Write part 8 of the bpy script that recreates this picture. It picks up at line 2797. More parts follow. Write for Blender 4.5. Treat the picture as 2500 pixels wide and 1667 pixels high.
────────
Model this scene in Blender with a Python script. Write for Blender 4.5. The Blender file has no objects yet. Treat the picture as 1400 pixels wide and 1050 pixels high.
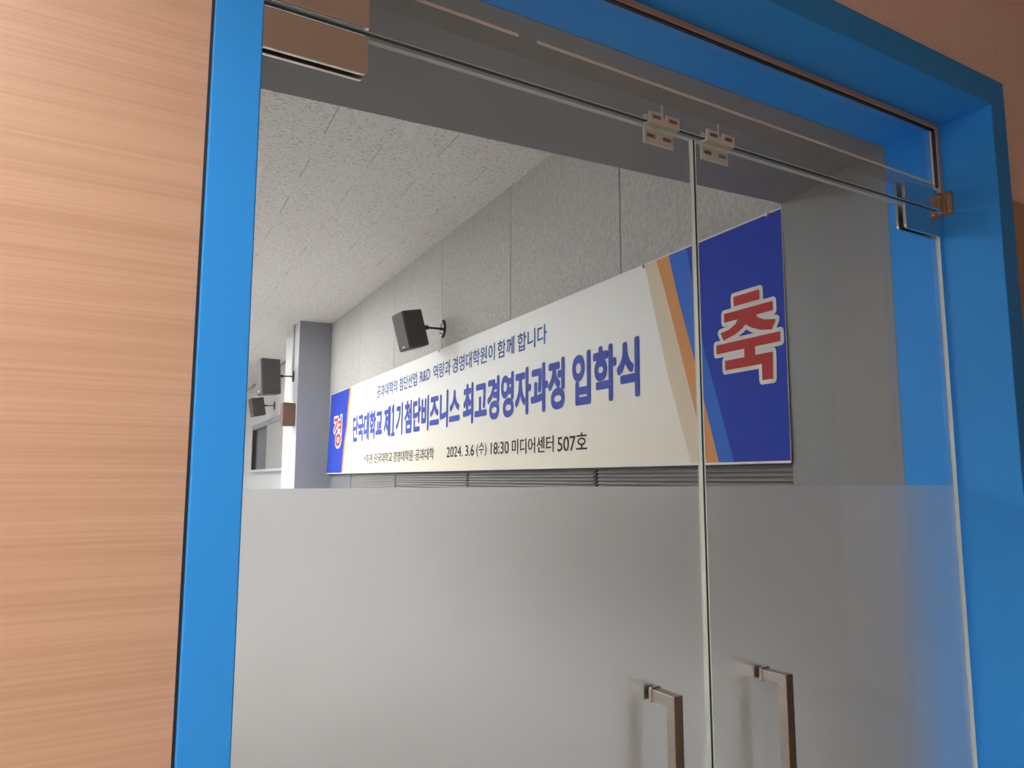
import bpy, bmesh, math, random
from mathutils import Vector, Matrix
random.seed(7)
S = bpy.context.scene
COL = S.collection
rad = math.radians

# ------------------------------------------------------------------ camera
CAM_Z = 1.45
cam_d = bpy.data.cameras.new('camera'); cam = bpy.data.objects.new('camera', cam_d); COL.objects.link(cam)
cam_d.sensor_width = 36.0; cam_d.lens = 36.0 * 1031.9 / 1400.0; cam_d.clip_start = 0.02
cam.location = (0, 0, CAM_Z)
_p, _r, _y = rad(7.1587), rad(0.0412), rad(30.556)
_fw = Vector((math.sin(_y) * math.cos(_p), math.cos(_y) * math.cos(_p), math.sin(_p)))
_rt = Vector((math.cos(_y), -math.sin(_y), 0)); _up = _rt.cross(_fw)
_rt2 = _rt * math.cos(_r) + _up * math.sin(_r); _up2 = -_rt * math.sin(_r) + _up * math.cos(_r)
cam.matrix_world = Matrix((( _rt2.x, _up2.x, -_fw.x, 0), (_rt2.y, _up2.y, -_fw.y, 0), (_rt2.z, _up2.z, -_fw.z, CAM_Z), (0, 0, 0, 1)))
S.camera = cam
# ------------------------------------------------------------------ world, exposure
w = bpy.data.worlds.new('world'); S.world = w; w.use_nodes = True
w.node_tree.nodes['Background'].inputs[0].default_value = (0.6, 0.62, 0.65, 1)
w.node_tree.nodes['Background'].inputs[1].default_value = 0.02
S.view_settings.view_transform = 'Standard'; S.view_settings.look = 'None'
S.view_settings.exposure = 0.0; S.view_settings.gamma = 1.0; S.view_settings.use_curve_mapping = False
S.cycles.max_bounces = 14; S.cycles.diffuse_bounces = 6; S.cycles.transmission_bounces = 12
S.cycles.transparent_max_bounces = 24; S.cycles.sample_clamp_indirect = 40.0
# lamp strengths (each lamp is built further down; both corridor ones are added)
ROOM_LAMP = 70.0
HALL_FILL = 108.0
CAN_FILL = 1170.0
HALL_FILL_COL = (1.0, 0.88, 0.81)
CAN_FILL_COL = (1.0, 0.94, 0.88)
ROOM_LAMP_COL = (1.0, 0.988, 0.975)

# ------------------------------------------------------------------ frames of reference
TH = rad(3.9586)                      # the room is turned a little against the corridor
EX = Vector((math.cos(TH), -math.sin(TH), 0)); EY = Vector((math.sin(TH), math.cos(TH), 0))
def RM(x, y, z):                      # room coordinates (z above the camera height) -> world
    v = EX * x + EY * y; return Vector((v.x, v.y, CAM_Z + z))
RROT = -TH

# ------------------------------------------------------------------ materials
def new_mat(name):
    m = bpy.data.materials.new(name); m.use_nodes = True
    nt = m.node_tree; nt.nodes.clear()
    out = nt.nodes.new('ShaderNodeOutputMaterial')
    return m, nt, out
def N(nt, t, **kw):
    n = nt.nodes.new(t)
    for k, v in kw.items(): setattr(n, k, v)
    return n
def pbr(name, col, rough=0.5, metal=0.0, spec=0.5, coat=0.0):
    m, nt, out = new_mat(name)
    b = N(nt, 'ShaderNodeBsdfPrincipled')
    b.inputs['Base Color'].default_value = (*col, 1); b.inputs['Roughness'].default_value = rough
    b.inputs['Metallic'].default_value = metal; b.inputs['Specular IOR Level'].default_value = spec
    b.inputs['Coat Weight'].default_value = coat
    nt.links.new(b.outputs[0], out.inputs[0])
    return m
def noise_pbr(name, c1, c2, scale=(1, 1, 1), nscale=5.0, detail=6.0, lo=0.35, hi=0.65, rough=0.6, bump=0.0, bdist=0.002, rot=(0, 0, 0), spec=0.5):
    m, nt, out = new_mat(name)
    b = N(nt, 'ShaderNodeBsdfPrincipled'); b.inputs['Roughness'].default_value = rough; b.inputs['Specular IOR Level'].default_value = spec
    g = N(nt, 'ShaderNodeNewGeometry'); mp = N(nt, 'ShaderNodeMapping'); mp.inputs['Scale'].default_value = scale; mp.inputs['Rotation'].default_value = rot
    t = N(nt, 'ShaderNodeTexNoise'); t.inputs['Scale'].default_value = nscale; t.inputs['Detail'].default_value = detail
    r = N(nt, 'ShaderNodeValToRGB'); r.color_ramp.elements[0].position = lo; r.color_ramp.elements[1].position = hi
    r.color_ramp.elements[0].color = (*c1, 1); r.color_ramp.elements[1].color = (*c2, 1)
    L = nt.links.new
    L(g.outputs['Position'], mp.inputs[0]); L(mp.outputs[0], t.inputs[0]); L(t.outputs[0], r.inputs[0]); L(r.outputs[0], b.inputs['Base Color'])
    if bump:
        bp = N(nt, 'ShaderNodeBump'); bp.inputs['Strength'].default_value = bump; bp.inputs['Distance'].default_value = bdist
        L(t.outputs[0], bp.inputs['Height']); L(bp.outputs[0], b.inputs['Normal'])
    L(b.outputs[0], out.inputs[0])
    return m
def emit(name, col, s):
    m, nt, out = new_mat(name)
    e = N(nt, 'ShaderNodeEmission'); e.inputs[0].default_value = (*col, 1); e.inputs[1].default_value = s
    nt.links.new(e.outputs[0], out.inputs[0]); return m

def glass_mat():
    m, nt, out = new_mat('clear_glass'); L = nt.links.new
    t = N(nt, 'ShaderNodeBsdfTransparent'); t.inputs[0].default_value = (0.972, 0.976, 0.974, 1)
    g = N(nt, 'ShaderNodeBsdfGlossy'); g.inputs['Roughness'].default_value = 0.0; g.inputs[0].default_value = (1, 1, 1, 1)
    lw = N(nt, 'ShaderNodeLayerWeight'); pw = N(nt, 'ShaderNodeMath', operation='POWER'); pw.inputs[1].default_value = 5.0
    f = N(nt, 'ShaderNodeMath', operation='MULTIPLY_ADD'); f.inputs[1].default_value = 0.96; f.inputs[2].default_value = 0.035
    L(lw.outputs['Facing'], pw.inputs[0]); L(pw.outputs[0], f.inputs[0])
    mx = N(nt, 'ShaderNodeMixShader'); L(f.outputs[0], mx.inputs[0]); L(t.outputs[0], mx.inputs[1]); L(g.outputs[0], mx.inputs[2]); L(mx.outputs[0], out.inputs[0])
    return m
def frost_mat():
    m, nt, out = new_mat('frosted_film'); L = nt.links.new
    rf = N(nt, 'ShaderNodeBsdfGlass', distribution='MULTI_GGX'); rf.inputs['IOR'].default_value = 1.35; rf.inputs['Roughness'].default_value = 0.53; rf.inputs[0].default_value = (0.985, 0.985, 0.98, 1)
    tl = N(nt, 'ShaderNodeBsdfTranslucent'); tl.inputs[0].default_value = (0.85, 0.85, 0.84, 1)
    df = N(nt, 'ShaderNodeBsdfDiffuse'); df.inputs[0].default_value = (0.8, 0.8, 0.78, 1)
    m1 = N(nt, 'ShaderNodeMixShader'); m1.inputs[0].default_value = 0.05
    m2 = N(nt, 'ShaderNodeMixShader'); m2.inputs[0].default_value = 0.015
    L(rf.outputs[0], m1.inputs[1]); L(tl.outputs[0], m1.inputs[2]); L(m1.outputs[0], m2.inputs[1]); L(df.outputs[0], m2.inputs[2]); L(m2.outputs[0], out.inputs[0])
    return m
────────
Both the line with "Model this scene" and the line with "rad = math.radians" belong in the copy, along with every line between them; set them down exactly and skip the pictures.

Model this scene in Blender with a Python script. Write for Blender 4.5. The Blender file has no objects yet. Treat the picture as 1400 pixels wide and 1050 pixels high.
import bpy, bmesh, math, random
from mathutils import Vector, Matrix
random.seed(7)
S = bpy.context.scene
COL = S.collection
rad = math.radians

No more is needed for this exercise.